Philippe Alcoy
Publié le 10 septembre 2015
Source: Révolution Permanente
Au cours de l’actuelle crise migratoire en Europe
on a assisté à de nombreux gestes de solidarité. Le monde artistique n’a
pas échappé à cette tendance. Particulièrement, les dessinateurs jouent
un rôle très important dans la presse et les réseaux sociaux pour
dénoncer, se solidariser ou attirer l’attention publique sur certains
événements. Après que les images du corps du petit Aylan aient été
diffusées massivement, plusieurs dessinateurs ont exprimé leur
solidarité à travers leurs dessins.
Aujourd’hui nous aimerions revenir sur les
dessins sur la crise migratoire de deux caricaturistes très connus du
public en France : Zep et Plantu. En effet, à travers leurs dessins, ces
deux artistes ont abordé la question migratoire selon deux points de
vue bien distincts.
Dans le dessin de Zep, l’auteur reprend son très
célèbre personnage Titeuf et ses amis. Mais cette fois, l’histoire ne
sera pas comme les autres. En effet, l’auteur met en scène l’enfant dont
le quotidien va être bousculé soudainement par la guerre, les combats,
les bombes et les tirs. Un à un, les personnages meurent, même les amis
de Titeuf, même ses parents, même sa maîtresse. Comme dans la vie
réelle, la guerre fait s’effondrer « l’univers Titeuf ». À la fin de
l’histoire on voit Titeuf arriver à la frontière pour échapper à la
guerre. Mais là encore comme dans la vraie vie, les barbelés l’empêchent
de traverser. Exténué et avec une expression dégradée, l’histoire finit
par un cadre noir précédé d’un autre où il y a écrit tout simplement
« Au secours ».
Il s’agit sans doute d’une façon ingénieuse de
sensibiliser à la réalité des réfugiés de guerre en mettant en scène un
personnage très connu, dont le quotidien a été bouleversé par ces
événements traumatisants. Et cela est très significatif au milieu de
l’émotion que la mort d’Aylan a suscité dans le monde entier car son
personnage est aussi un enfant.
À l’opposé des intentions de Zep, nous trouvons
Plantu. Celui-ci a décidé de « rendre hommage » tout autrement aux
migrants et réfugiés. Dans un de ses dessins l’artiste présente des
salariés vraisemblablement français en train de manifester et de s’en
prendre à un patron ou à un politicien voulant réformer le Code du
travail. À côté, on voit un bureau de douanes où une famille de réfugiés
arrive, et le père qui affirme : « Nous travailler dimanche, pas de
problème ! ».
Le racisme de ce dessin ne peut que nous provoquer un
profond rejet. En effet, il ne fait que véhiculer les pires préjugés
xénophobes et la démagogie répandus par des partis comme le Front
National : il présente les réfugiés comme étant les responsables des
dégradations des conditions de travail des travailleurs français. C’est
exactement ce que dit l’extrême droite pour justifier auprès des
salariés qu’il ne faut pas soutenir les migrants !
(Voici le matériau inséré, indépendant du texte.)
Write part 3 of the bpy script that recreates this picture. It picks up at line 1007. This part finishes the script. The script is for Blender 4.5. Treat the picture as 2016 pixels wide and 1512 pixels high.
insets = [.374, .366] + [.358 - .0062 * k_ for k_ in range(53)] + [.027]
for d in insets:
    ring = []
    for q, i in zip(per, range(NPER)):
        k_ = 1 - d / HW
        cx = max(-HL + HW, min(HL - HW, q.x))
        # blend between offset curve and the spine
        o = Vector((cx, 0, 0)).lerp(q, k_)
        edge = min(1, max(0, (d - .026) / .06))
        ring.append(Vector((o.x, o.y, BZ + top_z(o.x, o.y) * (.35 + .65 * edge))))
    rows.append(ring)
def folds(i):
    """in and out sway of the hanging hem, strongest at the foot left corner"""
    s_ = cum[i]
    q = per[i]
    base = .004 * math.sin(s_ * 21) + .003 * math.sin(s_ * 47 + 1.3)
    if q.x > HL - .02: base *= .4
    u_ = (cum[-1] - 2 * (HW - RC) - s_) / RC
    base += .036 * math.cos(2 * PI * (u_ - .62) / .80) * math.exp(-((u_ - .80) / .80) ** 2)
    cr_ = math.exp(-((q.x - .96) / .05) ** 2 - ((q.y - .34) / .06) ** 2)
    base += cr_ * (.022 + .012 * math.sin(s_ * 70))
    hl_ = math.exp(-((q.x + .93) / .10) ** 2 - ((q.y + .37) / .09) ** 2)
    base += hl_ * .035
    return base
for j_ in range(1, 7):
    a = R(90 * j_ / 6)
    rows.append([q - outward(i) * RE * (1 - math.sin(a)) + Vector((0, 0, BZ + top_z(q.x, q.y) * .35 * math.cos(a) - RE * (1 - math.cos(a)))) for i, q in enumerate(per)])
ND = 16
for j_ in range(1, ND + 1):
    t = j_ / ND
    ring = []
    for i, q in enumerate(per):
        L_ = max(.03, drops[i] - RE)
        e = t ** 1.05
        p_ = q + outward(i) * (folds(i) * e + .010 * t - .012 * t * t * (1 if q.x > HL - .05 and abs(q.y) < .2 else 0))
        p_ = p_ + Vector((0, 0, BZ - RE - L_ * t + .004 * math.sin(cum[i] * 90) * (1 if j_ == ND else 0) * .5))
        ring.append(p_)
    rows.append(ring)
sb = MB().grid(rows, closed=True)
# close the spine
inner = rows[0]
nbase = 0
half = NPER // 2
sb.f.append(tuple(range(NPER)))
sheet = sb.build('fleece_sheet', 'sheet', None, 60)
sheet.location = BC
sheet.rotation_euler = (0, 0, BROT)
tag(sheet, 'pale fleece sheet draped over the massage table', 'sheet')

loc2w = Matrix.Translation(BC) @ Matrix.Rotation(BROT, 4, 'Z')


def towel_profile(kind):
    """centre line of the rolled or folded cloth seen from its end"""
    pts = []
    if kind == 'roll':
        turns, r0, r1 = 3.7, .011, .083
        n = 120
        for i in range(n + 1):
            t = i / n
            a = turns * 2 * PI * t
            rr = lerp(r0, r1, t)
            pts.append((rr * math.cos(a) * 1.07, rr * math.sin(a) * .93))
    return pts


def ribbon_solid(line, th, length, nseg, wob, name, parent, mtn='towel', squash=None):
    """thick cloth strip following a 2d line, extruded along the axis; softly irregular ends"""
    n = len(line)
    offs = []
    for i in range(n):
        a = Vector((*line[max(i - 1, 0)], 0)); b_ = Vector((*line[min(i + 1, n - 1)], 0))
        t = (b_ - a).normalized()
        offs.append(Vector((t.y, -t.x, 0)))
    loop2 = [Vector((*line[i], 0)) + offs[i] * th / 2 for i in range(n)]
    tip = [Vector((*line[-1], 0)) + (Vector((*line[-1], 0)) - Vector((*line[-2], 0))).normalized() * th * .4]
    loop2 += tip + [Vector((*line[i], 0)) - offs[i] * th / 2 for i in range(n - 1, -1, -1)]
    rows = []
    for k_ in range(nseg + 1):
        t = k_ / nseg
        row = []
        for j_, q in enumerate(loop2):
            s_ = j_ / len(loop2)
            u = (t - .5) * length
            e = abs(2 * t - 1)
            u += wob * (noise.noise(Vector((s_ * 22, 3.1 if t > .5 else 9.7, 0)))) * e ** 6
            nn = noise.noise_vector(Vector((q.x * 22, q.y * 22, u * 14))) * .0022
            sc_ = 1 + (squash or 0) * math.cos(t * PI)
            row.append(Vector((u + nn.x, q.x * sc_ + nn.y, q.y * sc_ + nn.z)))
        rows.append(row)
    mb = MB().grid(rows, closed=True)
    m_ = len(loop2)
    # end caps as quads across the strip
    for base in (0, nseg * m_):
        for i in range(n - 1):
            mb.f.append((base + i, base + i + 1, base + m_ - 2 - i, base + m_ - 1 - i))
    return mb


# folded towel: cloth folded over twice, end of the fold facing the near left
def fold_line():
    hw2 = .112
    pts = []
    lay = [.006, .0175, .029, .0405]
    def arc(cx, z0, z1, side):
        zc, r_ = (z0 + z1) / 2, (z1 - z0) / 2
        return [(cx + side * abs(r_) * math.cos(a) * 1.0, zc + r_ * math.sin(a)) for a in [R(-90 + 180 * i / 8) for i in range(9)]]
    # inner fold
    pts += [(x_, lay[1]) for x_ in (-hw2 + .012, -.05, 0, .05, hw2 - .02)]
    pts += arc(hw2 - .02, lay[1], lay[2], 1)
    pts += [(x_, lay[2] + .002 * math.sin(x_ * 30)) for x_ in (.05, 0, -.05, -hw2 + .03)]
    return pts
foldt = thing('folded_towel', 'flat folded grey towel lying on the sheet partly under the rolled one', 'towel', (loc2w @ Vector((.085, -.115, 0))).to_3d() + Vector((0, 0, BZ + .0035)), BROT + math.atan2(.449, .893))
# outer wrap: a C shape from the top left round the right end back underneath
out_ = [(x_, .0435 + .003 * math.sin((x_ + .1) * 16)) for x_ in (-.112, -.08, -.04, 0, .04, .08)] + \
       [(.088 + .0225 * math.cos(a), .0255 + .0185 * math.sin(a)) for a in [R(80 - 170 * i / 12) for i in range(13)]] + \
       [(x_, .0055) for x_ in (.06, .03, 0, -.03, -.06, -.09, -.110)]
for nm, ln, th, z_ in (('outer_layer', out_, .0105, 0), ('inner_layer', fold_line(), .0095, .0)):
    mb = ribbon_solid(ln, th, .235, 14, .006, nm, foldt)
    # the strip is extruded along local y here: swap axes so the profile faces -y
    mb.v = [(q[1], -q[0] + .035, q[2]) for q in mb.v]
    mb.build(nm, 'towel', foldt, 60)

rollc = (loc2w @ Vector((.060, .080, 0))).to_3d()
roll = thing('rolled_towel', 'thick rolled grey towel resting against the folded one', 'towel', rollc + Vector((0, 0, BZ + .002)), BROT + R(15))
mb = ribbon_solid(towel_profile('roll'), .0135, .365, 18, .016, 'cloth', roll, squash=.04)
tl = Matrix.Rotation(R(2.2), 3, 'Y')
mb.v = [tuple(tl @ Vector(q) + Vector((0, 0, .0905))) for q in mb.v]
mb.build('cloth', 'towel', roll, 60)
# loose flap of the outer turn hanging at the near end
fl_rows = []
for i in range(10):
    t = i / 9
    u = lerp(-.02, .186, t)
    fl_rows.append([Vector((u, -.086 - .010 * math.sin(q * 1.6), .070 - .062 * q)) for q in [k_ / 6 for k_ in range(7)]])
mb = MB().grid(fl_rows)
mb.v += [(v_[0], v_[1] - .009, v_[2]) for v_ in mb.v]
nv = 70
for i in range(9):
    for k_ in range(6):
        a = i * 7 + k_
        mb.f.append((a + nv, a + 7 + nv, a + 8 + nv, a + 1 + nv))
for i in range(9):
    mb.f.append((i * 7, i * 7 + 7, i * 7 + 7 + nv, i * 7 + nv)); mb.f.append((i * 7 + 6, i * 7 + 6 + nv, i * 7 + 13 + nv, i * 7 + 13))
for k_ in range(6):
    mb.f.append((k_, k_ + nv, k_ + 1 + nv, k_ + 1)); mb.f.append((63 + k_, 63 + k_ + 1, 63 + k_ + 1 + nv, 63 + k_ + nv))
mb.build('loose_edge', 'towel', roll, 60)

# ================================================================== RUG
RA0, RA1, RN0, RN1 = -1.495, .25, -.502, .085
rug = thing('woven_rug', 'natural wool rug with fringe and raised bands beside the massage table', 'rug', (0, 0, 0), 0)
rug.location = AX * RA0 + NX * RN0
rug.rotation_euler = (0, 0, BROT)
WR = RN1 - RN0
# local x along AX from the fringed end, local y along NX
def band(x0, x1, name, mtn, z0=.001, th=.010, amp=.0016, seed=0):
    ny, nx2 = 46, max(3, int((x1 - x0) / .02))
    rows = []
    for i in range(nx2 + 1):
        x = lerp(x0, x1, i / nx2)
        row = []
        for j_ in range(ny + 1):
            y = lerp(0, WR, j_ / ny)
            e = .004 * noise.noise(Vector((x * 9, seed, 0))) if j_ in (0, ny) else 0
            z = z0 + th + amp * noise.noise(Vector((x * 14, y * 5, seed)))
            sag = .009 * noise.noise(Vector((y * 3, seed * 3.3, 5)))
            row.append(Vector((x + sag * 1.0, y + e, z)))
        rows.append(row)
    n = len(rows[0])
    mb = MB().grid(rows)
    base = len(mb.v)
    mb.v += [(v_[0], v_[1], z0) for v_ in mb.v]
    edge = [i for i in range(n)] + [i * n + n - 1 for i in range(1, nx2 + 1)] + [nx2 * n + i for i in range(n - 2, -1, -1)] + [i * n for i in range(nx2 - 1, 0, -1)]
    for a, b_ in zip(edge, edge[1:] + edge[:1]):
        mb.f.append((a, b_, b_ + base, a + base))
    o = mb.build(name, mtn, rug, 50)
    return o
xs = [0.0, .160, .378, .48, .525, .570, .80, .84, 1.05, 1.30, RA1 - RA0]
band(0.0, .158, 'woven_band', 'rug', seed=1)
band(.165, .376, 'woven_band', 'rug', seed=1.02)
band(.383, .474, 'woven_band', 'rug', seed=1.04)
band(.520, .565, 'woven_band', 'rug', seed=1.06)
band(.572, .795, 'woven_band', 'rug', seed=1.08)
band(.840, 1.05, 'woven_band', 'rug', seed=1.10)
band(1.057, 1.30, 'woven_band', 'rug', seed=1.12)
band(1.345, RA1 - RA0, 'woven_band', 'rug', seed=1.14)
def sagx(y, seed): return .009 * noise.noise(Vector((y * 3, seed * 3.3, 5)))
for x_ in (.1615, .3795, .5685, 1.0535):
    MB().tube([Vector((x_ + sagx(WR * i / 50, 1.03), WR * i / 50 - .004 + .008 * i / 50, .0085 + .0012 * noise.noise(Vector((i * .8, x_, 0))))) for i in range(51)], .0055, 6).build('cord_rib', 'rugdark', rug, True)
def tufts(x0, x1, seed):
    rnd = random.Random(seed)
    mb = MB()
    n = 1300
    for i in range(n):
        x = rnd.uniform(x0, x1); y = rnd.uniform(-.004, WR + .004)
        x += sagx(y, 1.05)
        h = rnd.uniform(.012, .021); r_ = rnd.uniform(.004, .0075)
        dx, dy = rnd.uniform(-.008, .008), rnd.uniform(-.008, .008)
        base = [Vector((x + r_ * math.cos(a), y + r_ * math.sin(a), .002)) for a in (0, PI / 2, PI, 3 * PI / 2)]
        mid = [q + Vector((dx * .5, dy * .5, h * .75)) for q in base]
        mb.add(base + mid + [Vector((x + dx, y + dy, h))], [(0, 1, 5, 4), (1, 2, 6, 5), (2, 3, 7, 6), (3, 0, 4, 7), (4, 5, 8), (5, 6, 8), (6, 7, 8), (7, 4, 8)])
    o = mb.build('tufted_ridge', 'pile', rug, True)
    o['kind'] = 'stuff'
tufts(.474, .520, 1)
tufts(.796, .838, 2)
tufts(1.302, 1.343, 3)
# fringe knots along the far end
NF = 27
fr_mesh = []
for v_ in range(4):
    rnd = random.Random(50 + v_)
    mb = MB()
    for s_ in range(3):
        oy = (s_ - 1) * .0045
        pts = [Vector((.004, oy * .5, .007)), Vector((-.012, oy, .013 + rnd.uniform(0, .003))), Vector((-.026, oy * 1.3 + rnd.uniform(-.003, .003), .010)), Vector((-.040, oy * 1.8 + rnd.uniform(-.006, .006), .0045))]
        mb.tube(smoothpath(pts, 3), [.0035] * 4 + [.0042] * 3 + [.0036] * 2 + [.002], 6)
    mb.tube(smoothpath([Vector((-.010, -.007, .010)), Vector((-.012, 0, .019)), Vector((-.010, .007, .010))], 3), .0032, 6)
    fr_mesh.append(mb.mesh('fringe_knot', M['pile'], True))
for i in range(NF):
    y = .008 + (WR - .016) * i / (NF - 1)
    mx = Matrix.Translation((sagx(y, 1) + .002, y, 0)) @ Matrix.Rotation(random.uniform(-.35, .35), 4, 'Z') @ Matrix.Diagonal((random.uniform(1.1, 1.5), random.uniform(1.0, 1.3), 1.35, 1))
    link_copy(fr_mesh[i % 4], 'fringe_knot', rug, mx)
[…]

Avec ce dessin, Plantu sous-entend qu’il y aurait une
sorte « d’alliance objective » entre patronat et travailleurs immigrés.
C’est une façon de dissimuler les vrais responsables des attaques
contre les travailleurs en France (au-delà de leur nationalité) : le
patronat français et les politiciens à sa botte. Mais ce dessin
contribue également à diviser les exploités, en les montant les uns
contre les autres.
Dans un contexte de crise économique, sociale et
politique qui traverse l’Europe, on voit que la polarisation de la
société ne fera que s’accentuer dans tous les aspects de la vie, y
compris l’art. Les exemples de Zep et de Plantu sont peut-être ceux qui
l’ont le mieux exprimé ces derniers jours. Enfin, le fait que ces deux
dessins soient successivement parus dans Le Monde, qui est le principal
quotidien de la presse écrite en France, suffit pour montrer à quel
point les grands médias nationaux participent au premier chef au
brouillage idéologique qui permet à n’importe quelle position, même la
plus réactionnaire, de proliférer et de cohabiter avec les autres comme
si de rien n’était.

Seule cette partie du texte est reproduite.